Quanto do corpo é capaz de abrigar nossas dores? O que permanece dentro, inabalado, após tudo aquilo que jorra e nos escapa? Como ocupar os vazios intrínsecos enquanto se desenha um novo mundo com as palavras? A poesia de Jaisy Cardoso alcança a nós, leitores, como um quente vendaval: nos convida a atravessar tantas inquietações seguindo o rastro vermelho de seu próprio movimento.
Dividido em quatro partes, poemas que escrevi enquanto sangrava encanta ao capturar com delicadeza as profundidades de uma mulher que carrega em si outras e tantas mulheres, numa façanha ancestral de habitar suas semelhantes; as dores pulsantes de um útero em luto, o vazio impreenchível de uma quase-mãe; os desejos que ainda a fazem viva; e o afeto que lhe reconfigura, fazendo reverências a todos aqueles que se movem com o seu renascer.

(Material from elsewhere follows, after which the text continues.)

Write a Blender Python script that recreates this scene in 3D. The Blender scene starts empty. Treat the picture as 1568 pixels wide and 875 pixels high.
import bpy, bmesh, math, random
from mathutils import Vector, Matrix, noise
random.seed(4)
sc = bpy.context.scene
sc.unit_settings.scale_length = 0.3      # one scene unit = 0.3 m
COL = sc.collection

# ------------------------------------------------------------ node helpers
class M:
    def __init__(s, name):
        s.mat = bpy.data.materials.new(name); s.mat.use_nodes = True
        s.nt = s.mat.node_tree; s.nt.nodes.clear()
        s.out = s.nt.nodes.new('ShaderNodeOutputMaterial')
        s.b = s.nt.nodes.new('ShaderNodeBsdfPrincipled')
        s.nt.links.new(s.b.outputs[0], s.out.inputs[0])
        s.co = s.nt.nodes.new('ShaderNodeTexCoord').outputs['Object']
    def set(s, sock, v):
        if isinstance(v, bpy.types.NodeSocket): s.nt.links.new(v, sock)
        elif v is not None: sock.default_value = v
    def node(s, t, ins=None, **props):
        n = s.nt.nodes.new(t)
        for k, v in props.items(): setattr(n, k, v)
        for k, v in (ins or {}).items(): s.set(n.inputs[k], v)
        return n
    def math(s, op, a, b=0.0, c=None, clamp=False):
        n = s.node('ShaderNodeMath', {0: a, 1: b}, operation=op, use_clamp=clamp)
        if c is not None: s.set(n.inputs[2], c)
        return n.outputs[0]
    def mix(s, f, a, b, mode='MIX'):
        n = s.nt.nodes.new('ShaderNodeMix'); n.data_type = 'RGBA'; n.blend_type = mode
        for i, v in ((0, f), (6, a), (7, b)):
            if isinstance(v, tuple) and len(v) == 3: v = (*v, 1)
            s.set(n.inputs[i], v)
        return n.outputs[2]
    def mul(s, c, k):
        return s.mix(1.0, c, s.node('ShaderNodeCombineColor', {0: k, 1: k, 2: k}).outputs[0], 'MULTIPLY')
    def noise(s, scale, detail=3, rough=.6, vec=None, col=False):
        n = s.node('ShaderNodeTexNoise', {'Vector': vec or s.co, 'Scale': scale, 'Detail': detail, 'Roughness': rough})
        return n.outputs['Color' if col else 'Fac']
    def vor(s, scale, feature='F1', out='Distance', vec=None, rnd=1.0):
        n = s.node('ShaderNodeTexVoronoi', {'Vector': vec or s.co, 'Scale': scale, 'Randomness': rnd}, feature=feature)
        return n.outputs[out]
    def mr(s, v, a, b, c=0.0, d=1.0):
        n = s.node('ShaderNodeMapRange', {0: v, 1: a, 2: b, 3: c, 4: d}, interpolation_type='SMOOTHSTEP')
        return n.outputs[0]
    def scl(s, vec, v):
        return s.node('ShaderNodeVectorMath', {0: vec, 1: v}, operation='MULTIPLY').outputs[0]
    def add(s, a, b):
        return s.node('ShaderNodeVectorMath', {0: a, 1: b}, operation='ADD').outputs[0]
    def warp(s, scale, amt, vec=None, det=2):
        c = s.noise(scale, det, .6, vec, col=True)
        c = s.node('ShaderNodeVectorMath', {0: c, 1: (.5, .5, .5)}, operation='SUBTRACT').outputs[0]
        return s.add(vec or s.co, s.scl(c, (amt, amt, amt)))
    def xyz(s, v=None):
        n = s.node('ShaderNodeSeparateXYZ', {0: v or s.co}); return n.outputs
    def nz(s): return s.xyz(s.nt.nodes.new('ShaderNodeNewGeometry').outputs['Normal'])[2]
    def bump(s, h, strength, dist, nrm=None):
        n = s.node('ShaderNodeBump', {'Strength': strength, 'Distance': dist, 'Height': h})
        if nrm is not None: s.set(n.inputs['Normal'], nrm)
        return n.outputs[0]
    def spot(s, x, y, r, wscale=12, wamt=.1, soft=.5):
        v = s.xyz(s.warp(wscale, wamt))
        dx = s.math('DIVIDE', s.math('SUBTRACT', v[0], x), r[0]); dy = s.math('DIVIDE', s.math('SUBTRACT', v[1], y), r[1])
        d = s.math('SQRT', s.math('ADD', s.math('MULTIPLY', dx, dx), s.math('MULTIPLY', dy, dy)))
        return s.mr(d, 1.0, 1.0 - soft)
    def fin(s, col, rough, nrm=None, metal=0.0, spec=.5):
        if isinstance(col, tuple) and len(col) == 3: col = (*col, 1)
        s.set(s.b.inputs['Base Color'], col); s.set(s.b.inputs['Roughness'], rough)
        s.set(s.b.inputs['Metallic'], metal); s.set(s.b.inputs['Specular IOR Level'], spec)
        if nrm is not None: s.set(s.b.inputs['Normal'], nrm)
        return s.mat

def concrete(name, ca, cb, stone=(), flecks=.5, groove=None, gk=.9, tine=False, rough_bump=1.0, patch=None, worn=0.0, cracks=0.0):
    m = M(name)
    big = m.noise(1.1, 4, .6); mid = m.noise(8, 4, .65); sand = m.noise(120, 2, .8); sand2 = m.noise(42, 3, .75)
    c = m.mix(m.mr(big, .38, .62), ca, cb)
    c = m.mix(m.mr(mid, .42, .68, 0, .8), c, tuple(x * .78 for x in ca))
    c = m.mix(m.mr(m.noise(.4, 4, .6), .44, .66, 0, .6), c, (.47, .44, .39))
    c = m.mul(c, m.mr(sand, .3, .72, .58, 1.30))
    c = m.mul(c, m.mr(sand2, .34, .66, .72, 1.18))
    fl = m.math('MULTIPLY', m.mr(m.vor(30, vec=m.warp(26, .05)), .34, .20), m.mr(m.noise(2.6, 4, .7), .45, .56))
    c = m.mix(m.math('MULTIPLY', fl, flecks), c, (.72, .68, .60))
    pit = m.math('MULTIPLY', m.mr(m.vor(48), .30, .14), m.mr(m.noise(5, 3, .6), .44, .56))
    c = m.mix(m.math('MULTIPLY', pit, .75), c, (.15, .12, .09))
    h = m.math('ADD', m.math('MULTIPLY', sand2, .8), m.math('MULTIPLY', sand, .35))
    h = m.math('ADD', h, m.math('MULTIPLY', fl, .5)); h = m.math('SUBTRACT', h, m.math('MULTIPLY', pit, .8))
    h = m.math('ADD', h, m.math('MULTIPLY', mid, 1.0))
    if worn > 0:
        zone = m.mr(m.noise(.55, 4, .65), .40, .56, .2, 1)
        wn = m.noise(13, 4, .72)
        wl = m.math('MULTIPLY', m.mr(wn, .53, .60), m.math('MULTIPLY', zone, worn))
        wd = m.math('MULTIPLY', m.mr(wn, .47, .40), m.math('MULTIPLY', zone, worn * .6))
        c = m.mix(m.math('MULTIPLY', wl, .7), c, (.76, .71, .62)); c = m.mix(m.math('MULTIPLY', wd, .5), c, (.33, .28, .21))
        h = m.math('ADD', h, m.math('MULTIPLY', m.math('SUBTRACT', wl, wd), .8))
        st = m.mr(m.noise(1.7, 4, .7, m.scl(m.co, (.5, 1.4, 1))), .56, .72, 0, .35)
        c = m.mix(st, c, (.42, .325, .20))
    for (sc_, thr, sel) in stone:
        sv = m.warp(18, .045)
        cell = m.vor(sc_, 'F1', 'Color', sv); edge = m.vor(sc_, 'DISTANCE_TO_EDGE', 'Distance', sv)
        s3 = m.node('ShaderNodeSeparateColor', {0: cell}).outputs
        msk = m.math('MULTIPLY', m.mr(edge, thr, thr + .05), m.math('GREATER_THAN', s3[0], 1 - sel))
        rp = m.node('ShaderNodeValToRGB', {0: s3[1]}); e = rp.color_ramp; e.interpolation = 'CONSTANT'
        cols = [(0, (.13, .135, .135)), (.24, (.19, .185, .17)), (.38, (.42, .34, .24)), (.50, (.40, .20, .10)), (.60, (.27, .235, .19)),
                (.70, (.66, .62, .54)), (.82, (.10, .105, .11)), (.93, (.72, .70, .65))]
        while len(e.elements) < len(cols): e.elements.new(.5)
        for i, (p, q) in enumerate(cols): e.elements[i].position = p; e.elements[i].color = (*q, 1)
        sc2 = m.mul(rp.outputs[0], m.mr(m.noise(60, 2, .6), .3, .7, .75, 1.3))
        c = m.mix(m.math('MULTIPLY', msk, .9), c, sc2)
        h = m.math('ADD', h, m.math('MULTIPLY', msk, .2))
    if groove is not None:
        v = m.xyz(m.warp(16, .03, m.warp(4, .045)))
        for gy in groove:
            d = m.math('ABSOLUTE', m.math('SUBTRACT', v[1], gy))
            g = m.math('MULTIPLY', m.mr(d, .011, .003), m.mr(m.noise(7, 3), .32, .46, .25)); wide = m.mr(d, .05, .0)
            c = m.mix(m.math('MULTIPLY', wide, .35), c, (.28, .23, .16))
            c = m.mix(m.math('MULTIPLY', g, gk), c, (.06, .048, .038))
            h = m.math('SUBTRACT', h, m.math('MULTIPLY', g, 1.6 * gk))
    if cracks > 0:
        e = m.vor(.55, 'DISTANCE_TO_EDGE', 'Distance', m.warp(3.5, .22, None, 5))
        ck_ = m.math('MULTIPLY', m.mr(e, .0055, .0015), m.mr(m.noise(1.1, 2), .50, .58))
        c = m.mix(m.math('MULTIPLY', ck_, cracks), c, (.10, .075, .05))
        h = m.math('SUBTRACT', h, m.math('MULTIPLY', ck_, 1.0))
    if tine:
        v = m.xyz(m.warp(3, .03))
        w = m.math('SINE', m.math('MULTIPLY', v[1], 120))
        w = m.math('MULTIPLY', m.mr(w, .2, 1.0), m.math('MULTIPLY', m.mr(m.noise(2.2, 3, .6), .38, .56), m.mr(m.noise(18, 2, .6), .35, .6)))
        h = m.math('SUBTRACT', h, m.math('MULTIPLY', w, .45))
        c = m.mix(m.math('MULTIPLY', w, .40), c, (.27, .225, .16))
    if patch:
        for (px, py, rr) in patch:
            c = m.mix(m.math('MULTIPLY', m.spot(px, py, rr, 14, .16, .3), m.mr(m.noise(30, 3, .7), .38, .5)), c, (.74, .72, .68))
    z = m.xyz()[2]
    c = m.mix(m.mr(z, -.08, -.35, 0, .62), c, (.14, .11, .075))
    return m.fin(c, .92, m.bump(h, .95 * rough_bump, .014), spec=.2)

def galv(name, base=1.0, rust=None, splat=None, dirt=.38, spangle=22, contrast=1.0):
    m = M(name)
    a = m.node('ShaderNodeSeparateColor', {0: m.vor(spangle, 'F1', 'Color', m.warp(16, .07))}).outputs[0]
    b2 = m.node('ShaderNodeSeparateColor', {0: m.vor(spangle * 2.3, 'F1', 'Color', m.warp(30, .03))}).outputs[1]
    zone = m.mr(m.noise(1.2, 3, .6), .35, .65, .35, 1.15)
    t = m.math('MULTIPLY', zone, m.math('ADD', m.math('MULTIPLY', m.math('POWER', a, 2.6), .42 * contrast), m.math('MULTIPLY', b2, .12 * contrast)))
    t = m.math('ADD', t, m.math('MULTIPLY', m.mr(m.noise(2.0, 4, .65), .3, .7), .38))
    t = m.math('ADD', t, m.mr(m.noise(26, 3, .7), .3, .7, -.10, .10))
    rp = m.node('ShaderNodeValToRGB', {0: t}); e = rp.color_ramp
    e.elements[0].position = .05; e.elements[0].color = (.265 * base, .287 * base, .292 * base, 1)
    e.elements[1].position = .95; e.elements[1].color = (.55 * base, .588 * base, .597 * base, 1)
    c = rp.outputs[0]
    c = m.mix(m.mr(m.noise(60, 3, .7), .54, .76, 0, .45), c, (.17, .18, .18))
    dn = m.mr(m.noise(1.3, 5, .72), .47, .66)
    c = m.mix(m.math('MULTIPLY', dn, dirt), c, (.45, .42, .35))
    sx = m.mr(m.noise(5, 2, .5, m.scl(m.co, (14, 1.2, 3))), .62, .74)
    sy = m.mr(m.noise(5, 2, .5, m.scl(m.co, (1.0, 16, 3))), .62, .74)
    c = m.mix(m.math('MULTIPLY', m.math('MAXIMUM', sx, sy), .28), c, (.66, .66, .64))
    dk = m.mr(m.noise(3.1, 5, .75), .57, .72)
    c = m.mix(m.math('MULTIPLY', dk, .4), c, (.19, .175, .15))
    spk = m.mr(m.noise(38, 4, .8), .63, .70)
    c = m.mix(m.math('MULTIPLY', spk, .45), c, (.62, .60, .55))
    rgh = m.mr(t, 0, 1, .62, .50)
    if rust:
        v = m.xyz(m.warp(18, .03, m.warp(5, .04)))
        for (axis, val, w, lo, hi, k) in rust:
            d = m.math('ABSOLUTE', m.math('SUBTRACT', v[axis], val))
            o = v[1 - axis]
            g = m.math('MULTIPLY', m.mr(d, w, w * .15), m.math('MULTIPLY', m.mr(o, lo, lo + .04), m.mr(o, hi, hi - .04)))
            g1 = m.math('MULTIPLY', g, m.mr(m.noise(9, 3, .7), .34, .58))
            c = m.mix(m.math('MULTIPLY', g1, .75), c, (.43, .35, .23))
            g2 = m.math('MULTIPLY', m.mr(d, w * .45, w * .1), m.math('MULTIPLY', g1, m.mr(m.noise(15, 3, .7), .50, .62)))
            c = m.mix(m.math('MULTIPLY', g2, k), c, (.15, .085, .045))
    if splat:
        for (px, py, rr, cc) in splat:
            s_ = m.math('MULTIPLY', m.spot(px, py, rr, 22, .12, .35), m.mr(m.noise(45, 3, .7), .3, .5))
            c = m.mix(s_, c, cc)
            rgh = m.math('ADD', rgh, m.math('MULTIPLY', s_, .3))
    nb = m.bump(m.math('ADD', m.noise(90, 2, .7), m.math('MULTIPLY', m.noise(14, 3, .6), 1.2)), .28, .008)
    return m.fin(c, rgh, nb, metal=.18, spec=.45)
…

Em sua estreia, a autora dita o passo dessa dança de cor rubra. Cada poema disposto aqui traz sua maior assinatura: a capacidade de dobrar-se para si em contemplação de todas as minúcias, de cada detalhe vívido em suas entranhas. Esta mulher que sangra habita ambivalências — ora completa pelas presenças daquelas que ainda virão e aquelas que aqui passaram, ora dilacerada pelo oco de uma perda irreparável. A mulher-bailarina, de borboleta a búfala, escancara para quem a lê sua maior e indomável força, mas também a carne viva de seu maior abismo. Da dureza que recobre seu corpo ferido, Jaisy não se rende: sua poesia, sua vida e seu desejo ainda pulsam, ela ainda vive e ainda sente. E o mesmo corpo quebrado é o corpo que arde de paixão, de libido, de amor e de vontade de viver.
Entendendo tudo sobre pequenas coisas, os poemas não muito curtos que Jaisy Cardoso nos apresenta brilham no ato certeiro do seu fazer poético. A autora escreve com segurança e sensibilidade fascinantes. Entre as imagens tão presentes do fogo, dos ventos e do sangue, Jaisy não esquece do material aquoso, de tal forma que seu livro de estreia guarda em suas linhas uma sabedoria ancestral que Conceição Evaristo já desenhou com suas negras mãos: as águas que passam, enquanto as pedras ficam, são aquelas que da autora-faísca pulsam e jorram e abrem o caminho para transpor todo o resto. Jaisy faz todos voarem para apreciar em suspensão a glória do seu renascimento e a recriação dos caminhos. Lendo-a, é possível entender tudo o que sangra para se refazer. Daqui do alto, assisto a sua alvorada tingir seu corpo das cores iansânicas — e há beleza em acompanhar seu trajeto ascendendo.